Artist studio honorable mentions
I feel compelled here to tidy up some loose ends regarding my own search for an artist studio heaven. Over the course of my career I’ve unpacked my bags and settled in with my one-and-only-forever a total of 10 times. Some were flings and some were wrong addresses and some straight up kicked me out. Here’s the run down on the also-rans:
“Kyle’s Basement”(No. 1) - I got 25 square feet of space, a workbench and an antique vise. I was sandwiched between a potter and a couple of assemblage artists. I made fun toys from good junk. My buddy came on to my girlfriend while I lusted after the potter.
“The Carriage Barn”(No. 2) - I built a double drum woodburning stove and installed a staircase to the second floor. I carved wooden bowls. My wife and I lived in an apartment next door. When I fessed up to an affair my wife decided divorce was better than me with a mistress on the side and left. “The Carriage Barn” wasn't a live-in until I couldn’t afford our apartment on my own. Bathroom facilities? Don’t ask. Google Maps Street View says it caught fire in 2024.

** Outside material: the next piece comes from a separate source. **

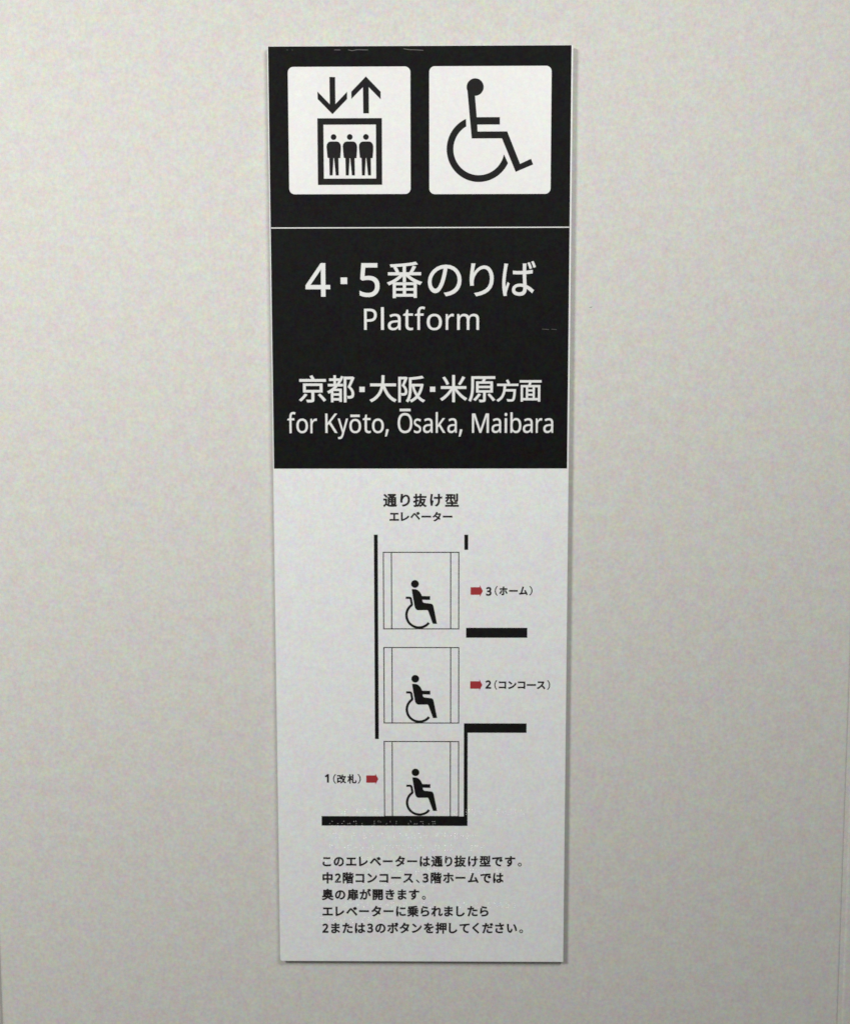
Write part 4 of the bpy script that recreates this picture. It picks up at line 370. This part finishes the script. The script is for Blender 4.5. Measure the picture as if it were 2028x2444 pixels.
'都': '528 795 -22 7 -20 -47 -23 -45 -26 -43 0 18 0 18 0 18 -42 0 -42 0 -41 0 0 36 0 35 0 36 -24 0 -23 0 -23 0 0 -36 0 -35 0 -36 -51 0 -51 0 -51 0 0 -22 0 -23 0 -22 51 0 51 0 51 0 0 -40 0 -40 0 -39 -66 0 -67 0 -66 0 0 -23 0 -22 0 -22 79 0 80 0 80 0 -77 -76 -88 -62 -96 -48 14 -14 24 -31 9 -16 28 15 26 16 26 18 0 -115 0 -115 0 -115 23 0 22 0 23 0 0 20 0 19 0 20 75 0 75 0 75 0 0 -15 0 -15 0 -15 24 0 24 0 24 0 0 144 0 144 0 144 -78 0 -78 0 -77 0 34 30 31 33 30 34 61 0 61 0 61 0 0 22 0 22 0 23 -43 0 -43 0 -43 0 57 74 48 83 39 90 -22 6/312 614 0 40 39 0 39 0 39 0 -26 -42 -29 -40 -32 -37 -10 0 -10 0 -10 0 0 39/291 47 -75 0 0 35 0 35 0 35 75 0 75 0 75 0 0 -35 0 -35 0 -35 -75 0/291 212 -75 0 0 33 0 32 0 33 75 0 75 0 75 0 0 -33 0 -32 0 -33 -75 0/698 780 -98 0 0 -287 0 -286 0 -287 25 0 24 0 25 0 0 263 0 263 0 263 62 0 62 0 62 0 -33 -80 -44 -107 -45 -85 104 -87 30 -75 2 -64 1 -36 -7 -30 -24 -13 -13 -7 -16 -2 -18 -2 -21 -2 -30 1 -33 3 13 -20 8 -32 1 -21 32 -2 34 0 27 3 26 3 23 8 19 12 36 23 15 46 0 62 0 71 -27 78 -106 93 49 93 55 114 41 95 -18 11 -18 11 -18 12 -4 -1 -4 -1 -4 -1 -98 0',
'開': '517 334 46 0 0 -37 0 -36 0 -36 -46 0 -46 0 -47 0 0 36 0 36 0 37 47 0/274 225 -42 0 0 -21 0 -21 0 -22 41 0 42 0 41 0 -7 -57 -27 -83 -84 -51 16 -11 23 -21 11 -14 95 65 32 106 7 66 47 0 47 0 47 0 0 -74 0 -74 0 -74 23 0 22 0 22 0 0 74 0 74 0 74 45 0 45 0 46 0 0 22 0 21 0 21 -46 0 -45 0 -45 0 0 36 0 36 0 37 38 0 39 0 38 0 0 20 0 21 0 20 -165 0 -165 0 -165 0 0 -20 0 -21 0 -20 36 0 36 0 36 0 0 -37 0 -36 0 -36 -42 0/308 602 73 0 0 -29 0 -28 0 -29 -73 0 -73 0 -73 0 0 29 0 28 0 29 73 0/381 682 0 -27 -73 0 -73 0 -73 0 0 27 0 28 0 27 73 0 73 0 73 0 0 -27/763 602 75 0 0 -29 0 -29 0 -29 -75 0 -76 0 -76 0 0 29 0 29 0 29 76 0/838 682 0 -27 -75 0 -76 0 -76 0 0 27 0 28 0 27 76 0 76 0 75 0 0 -27/887 793 -13 0 -111 0 -111 0 -111 0 0 -112 0 -112 0 -112 99 0 99 0 99 0 0 -146 0 -147 0 -146 0 -16 -5 -6 -16 0 -16 0 -52 0 -55 1 11 -20 10 -35 2 -20 76 -1 51 1 29 13 29 13 10 24 0 45 0 259 0 259 0 258 -13 0/210 793 -121 0 0 -291 0 -291 0 -292 24 0 25 0 24 0 0 180 0 179 0 180 97 0 96 0 97 0 0 112 0 112 0 111 -121 0',
'阪': '755 477 77 0 -23 -114 -40 -96 -53 -79 -52 83 -38 97 -25 109 77 0/592 781 -151 -12 0 -119 0 -119 0 -119 0 -147 -12 -180 -91 -126 19 -10 28 -21 13 -13 101 137 13 193 0 167 0 22 0 21 0 22 9 0 9 0 10 0 28 -134 43 -116 62 -96 -59 -69 -70 -51 -77 -32 15 -15 20 -28 10 -19 76 36 70 51 59 67 53 -66 63 -52 77 -37 12 19 23 28 17 14 -81 33 -66 52 -53 64 72 103 53 134 26 173 -15 4 -16 4 -15 5 -4 -1 -4 -1 -4 -1 -114 0 -115 0 -114 0 0 54 0 54 0 55 141 10 156 19 111 27 -16 21 -15 21 -16 21 -105 -26/160 793 -79 0 0 -291 0 -291 0 -291 22 0 22 0 22 0 0 269 0 268 0 269 48 0 47 0 48 0 -26 -68 -34 -90 -33 -72 82 -79 24 -67 0 -54 0 -31 -8 -25 -16 -11 -11 -7 -13 -1 -15 -2 -20 -2 -27 0 -29 4 12 -19 8 -29 1 -18 27 -2 31 1 26 2 21 2 20 6 16 10 30 20 13 42 0 53 0 61 -19 71 -83 84 38 79 43 100 32 83 -16 10 -16 9 -16 10 -4 -1 -4 -1 -4 -1 -80 0',
'階': '154 795 -73 0 0 -291 0 -291 0 -291 21 0 21 0 21 0 0 269 0 268 0 269 43 0 44 0 43 0 -21 -67 -28 -88 -29 -70 71 -80 18 -69 0 -54 0 -31 -5 -29 -16 -10 -8 -5 -10 -3 -12 -1 -16 -1 -19 1 -22 1 10 -19 7 -29 0 -18 22 -1 25 1 19 2 20 2 17 6 14 10 26 21 11 42 0 54 0 62 -16 72 -71 84 33 79 36 98 27 82 -15 9 -15 10 -15 9 -4 -1 -4 -1 -3 -1 -74 0/384 401 4 -18 19 12 29 11 202 49 -3 15 -3 28 0 20 -54 -12 -54 -12 -54 -11 0 52 0 51 0 52 56 0 56 0 56 0 0 22 0 21 0 22 -56 0 -56 0 -56 0 0 41 0 41 0 41 -24 0 -25 0 -24 0 0 -103 0 -102 0 -103 0 -37 -20 -14 -16 -6 12 -20/918 741 -16 16 -42 -30 -65 -37 -58 -28 0 55 0 55 0 54 -25 0 -24 0 -24 0 0 -109 0 -109 0 -109 0 -75 19 -21 76 0 16 0 78 0 17 0 62 0 19 29 7 112 -20 5 -28 11 -16 11 -3 -89 -4 -15 -24 0 -17 0 -64 0 -13 0 -27 0 -5 5 0 27 0 33 0 33 0 33 66 28 85 41 63 42 -16 16/465 331 -53 0 0 -138 0 -137 0 -138 24 0 23 0 24 0 0 13 0 13 0 13 111 0 112 0 111 0 0 -11 0 -12 0 -12 25 0 24 0 25 0 0 136 0 136 0 137 -82 0 -83 0 -82 0 13 26 14 26 13 26 -27 6 -27 6 -28 6 -6 -27 -13 -38 -12 -31 -53 0/483 84 0 32 111 0 112 0 111 0 0 -32 0 -33 0 -33 -111 0 -112 0 -111 0 0 33/594 175 -111 0 0 32 0 31 0 32 111 0 112 0 111 0 0 -32 0 -31 0 -32 -111 0',
'面': '387 295 0 38 71 0 70 0 70 0 0 -38 0 -37 0 -38 -70 0 -70 0 -71 0 0 38/458 393 -71 0 0 37 0 37 0 37 71 0 70 0 70 0 0 -37 0 -37 0 -37 -70 0/387 120 0 39 71 0 70 0 70 0 0 -39 0 -38 0 -39 -70 0 -70 0 -71 0 0 39/352 771 -294 0 0 -24 0 -24 0 -24 128 0 128 0 128 0 -7 -41 -11 -47 -10 -38 -103 0 -104 0 -103 0 0 -217 0 -218 0 -218 23 0 24 0 24 0 0 18 0 18 0 17 214 0 214 0 213 0 0 -17 0 -18 0 -18 26 0 25 0 25 0 0 218 0 218 0 217 -134 0 -133 0 -134 0 13 42 13 42 13 42 137 0 137 0 137 0 0 24 0 24 0 24 -295 0/223 43 -48 0 0 153 0 154 0 154 48 0 48 0 48 0 0 -154 0 -154 0 -153 -48 0/816 196 0 -153 -49 0 -50 0 -50 0 0 153 0 154 0 154 50 0 50 0 49 0 0 -154',
'（': '692 572 0 -194 0 -194 79 -158 119 -122 20 11 20 10 20 10 -115 119 -70 147 0 177 0 178 70 147 115 118 -20 11 -20 10 -20 10 -119 -121',
'）': '304 184 0 194 0 194 -79 159 -119 121 -20 -10 -20 -10 -20 -11 114 -118 71 -147 0 -178 0 -177 -71 -147 -114 -119 20 -10 20 -10 20 -11 119 122',
}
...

“Astro Fab”(No 4) - Again basically a few square feet but with access to the larger space. This was one of the most collegial arrangements I ever had. Something like a dozen woodworkers creating and building and drinking together in the same sawdusty space. But not while operating the abundance of power tools that was this space’s key amenity.
“Ansen’s House”(No. 10) - My son asked me to come help him ready his house in Minnesota for sale. I negotiated for space in his former grow room to make a studio while I was in residence. This one checked a bunch of boxes: live-in, cheap, cozy, room plus board and one very sweet granddaughter to draw with. I filled a complete sketchbook with ink drawings in the three weeks I (temporarily)was there.
So what’s the takeaway for a young artist just fresh out of the mill? You’ll need space to work or maybe just a shelf in your bedroom and a few supplies. Teaching art at a university could work, it often includes a studio. Just beware the pitfalls - loss of your soul and maybe commuting from home to another state to teach. Maybe simply start making work wherever. Begin some where.
The key for me was to believe in my creativity enough to act on it, consistently, despite setbacks, over the long term. My Tinder profile morphed over time and thanks to patience and perseverance my artist studio heaven just...showed...up.